Desta maneira é importante que fiquem bem definidos alguns pontos:

(i)            O STJ admite que a Defensoria Pública tem legitimidade para ajuizar ação coletiva;

(ii)          A amplitude desta legitimidade vai depender do direito coletivo que se busca tutelar:

(ii.a)    Direito Difuso – Legitimidade Ampla, visto que os destinatários são indeterminados, bastando que beneficie grupo de hipossuficientes, ainda que seja favorável também para parcela de pessoas sem tal característica (não se investiga se os beneficiários seriam apenas os hipossuficientes).

(ii.b)    Direitos Coletivos Stricto Sensu e Direitos Individuais Homogêneos – para estas duas categorias o STJ tem posição mais restritiva no sentido de que a legitimidade da Defensoria deverá ser restrita às pessoas notadamente necessitadas, uma vez que é possível a determinação dos lesados (deve ser analisado se apenas aqueles considerados hipossuficientes serão beneficiários da tutela coletiva obtida).

Tal entendimento jurisprudencial deve ser bem entendido pelos alunos, ciente de que esta decisão do Superior Tribunal de Justiça não é imune a críticas dado o seu caráter restritivo. Isto inviabiliza, ou ao menos enfraquece muito, a força da tutela coletiva na proteção de interesses de uma coletividade.

Pensar que pelo fato dos direitos coletivos em sentido estrito e os individuais homogêneos permitir que se identifique os lesados e que por isso a Defensoria Pública só representaria os hipossuficientes econômicos diminui a importância da entidade e do próprio processo coletivo.

Entendo que a forma de decidir que melhor realizaria a ideia de acesso à jurisdição é permitir que a defensoria pública seja legitimada para ajuizar processo coletivo sempre que puder beneficiar um grupo de hipossuficientes buscando a tutela de direitos fundamentais.

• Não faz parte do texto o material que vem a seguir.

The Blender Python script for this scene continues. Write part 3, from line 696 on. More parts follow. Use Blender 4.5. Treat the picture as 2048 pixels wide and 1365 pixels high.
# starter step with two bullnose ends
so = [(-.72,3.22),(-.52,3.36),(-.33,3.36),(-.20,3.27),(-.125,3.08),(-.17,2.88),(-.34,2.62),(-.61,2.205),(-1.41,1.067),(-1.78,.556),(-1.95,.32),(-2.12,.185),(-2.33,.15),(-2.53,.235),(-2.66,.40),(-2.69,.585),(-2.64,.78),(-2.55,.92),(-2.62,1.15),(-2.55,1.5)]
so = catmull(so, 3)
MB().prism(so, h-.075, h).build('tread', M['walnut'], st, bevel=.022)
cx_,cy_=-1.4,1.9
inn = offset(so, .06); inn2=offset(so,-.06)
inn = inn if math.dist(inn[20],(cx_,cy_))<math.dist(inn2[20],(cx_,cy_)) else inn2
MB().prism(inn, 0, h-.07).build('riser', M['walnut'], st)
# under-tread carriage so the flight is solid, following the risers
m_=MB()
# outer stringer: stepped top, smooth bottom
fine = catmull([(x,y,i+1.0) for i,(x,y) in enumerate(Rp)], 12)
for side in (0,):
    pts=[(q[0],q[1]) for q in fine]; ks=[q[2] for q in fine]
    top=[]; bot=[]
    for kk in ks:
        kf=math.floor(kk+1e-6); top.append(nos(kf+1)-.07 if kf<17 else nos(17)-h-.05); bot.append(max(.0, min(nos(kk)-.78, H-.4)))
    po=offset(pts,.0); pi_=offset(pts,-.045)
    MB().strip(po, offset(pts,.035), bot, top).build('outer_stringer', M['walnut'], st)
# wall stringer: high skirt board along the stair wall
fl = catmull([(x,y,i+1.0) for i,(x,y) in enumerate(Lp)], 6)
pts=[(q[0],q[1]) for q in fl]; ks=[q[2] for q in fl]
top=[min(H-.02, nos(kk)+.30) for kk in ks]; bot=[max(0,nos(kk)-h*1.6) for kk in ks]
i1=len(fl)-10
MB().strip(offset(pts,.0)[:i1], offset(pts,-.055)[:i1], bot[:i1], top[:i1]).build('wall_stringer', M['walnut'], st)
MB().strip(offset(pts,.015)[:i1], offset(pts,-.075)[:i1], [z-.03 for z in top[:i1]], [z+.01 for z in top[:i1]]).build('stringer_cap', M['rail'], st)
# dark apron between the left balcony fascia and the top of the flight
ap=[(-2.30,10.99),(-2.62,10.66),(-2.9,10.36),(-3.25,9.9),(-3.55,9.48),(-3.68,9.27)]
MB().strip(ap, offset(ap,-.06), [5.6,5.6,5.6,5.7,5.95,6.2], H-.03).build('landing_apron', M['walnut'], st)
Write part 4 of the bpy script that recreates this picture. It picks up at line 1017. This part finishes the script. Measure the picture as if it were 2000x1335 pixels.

Exemplifico, trazendo uma ilustração feita por Didier e chamando atenção para uma questão prática: a defensoria pública jamais teria legitimidade para ajuizar uma ação civil pública buscando o ressarcimento de pessoas que compraram um caro vídeo game que não funciona direito. Entretanto, como no caso decidido pelo STJ, acho que é razoável permitir que esta entidade, essencial à justiça, busque a reparação de prejuízos causados por uma operadora de plano de saúde, dado que há o potencial de beneficiar diversas camadas populacionais, entre elas os necessitados financeiramente, não havendo violação de sua função institucional.

Dr. João Paulo Lawall Valle, Advogado da União.